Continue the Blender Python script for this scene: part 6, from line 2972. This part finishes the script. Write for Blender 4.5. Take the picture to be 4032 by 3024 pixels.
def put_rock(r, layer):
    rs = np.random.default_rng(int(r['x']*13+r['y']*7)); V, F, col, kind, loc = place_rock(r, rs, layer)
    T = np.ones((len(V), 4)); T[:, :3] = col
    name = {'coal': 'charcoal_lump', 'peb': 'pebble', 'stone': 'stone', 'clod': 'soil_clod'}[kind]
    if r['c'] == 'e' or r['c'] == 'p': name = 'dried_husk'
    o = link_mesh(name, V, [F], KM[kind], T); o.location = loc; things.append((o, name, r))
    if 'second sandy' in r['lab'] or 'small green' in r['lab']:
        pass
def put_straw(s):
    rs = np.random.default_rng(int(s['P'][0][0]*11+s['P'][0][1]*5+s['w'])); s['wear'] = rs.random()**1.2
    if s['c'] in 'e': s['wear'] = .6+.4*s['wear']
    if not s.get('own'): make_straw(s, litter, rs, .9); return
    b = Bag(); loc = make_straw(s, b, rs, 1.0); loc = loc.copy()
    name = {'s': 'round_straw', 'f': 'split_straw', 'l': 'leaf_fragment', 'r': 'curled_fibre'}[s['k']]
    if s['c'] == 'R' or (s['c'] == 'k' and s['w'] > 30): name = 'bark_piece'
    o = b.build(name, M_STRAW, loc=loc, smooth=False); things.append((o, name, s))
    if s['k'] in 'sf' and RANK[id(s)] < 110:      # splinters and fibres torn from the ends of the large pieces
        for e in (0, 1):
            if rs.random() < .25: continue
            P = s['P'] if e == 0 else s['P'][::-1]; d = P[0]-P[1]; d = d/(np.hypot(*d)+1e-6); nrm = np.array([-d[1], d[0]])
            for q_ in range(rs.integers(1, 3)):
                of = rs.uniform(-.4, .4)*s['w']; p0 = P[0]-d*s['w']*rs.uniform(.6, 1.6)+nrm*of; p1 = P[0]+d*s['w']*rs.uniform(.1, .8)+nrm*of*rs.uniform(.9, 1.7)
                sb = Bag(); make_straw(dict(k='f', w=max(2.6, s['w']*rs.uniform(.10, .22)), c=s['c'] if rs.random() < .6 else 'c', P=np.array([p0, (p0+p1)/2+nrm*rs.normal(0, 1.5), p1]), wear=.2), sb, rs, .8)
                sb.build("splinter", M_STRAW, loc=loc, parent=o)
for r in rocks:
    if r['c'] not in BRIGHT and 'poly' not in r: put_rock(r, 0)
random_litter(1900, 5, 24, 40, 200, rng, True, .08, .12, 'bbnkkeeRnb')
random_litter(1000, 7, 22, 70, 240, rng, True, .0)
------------
## WHAT IS NEEDED
Reproduce the data, keeping every line exactly the same.

## ANSWER
Continue the Blender Python script for this scene: part 6, from line 2972. This part finishes the script. Write for Blender 4.5. Take the picture to be 4032 by 3024 pixels.
def put_rock(r, layer):
    rs = np.random.default_rng(int(r['x']*13+r['y']*7)); V, F, col, kind, loc = place_rock(r, rs, layer)
    T = np.ones((len(V), 4)); T[:, :3] = col
    name = {'coal': 'charcoal_lump', 'peb': 'pebble', 'stone': 'stone', 'clod': 'soil_clod'}[kind]
    if r['c'] == 'e' or r['c'] == 'p': name = 'dried_husk'
    o = link_mesh(name, V, [F], KM[kind], T); o.location = loc; things.append((o, name, r))
    if 'second sandy' in r['lab'] or 'small green' in r['lab']:
        pass
def put_straw(s):
    rs = np.random.default_rng(int(s['P'][0][0]*11+s['P'][0][1]*5+s['w'])); s['wear'] = rs.random()**1.2
    if s['c'] in 'e': s['wear'] = .6+.4*s['wear']
    if not s.get('own'): make_straw(s, litter, rs, .9); return
    b = Bag(); loc = make_straw(s, b, rs, 1.0); loc = loc.copy()
    name = {'s': 'round_straw', 'f': 'split_straw', 'l': 'leaf_fragment', 'r': 'curled_fibre'}[s['k']]
    if s['c'] == 'R' or (s['c'] == 'k' and s['w'] > 30): name = 'bark_piece'
    o = b.build(name, M_STRAW, loc=loc, smooth=False); things.append((o, name, s))
    if s['k'] in 'sf' and RANK[id(s)] < 110:      # splinters and fibres torn from the ends of the large pieces
        for e in (0, 1):
            if rs.random() < .25: continue
            P = s['P'] if e == 0 else s['P'][::-1]; d = P[0]-P[1]; d = d/(np.hypot(*d)+1e-6); nrm = np.array([-d[1], d[0]])
            for q_ in range(rs.integers(1, 3)):
                of = rs.uniform(-.4, .4)*s['w']; p0 = P[0]-d*s['w']*rs.uniform(.6, 1.6)+nrm*of; p1 = P[0]+d*s['w']*rs.uniform(.1, .8)+nrm*of*rs.uniform(.9, 1.7)
                sb = Bag(); make_straw(dict(k='f', w=max(2.6, s['w']*rs.uniform(.10, .22)), c=s['c'] if rs.random() < .6 else 'c', P=np.array([p0, (p0+p1)/2+nrm*rs.normal(0, 1.5), p1]), wear=.2), sb, rs, .8)
                sb.build("splinter", M_STRAW, loc=loc, parent=o)
for r in rocks:
    if r['c'] not in BRIGHT and 'poly' not in r: put_rock(r, 0)
random_litter(1900, 5, 24, 40, 200, rng, True, .08, .12, 'bbnkkeeRnb')
random_litter(1000, 7, 22, 70, 240, rng, True, .0)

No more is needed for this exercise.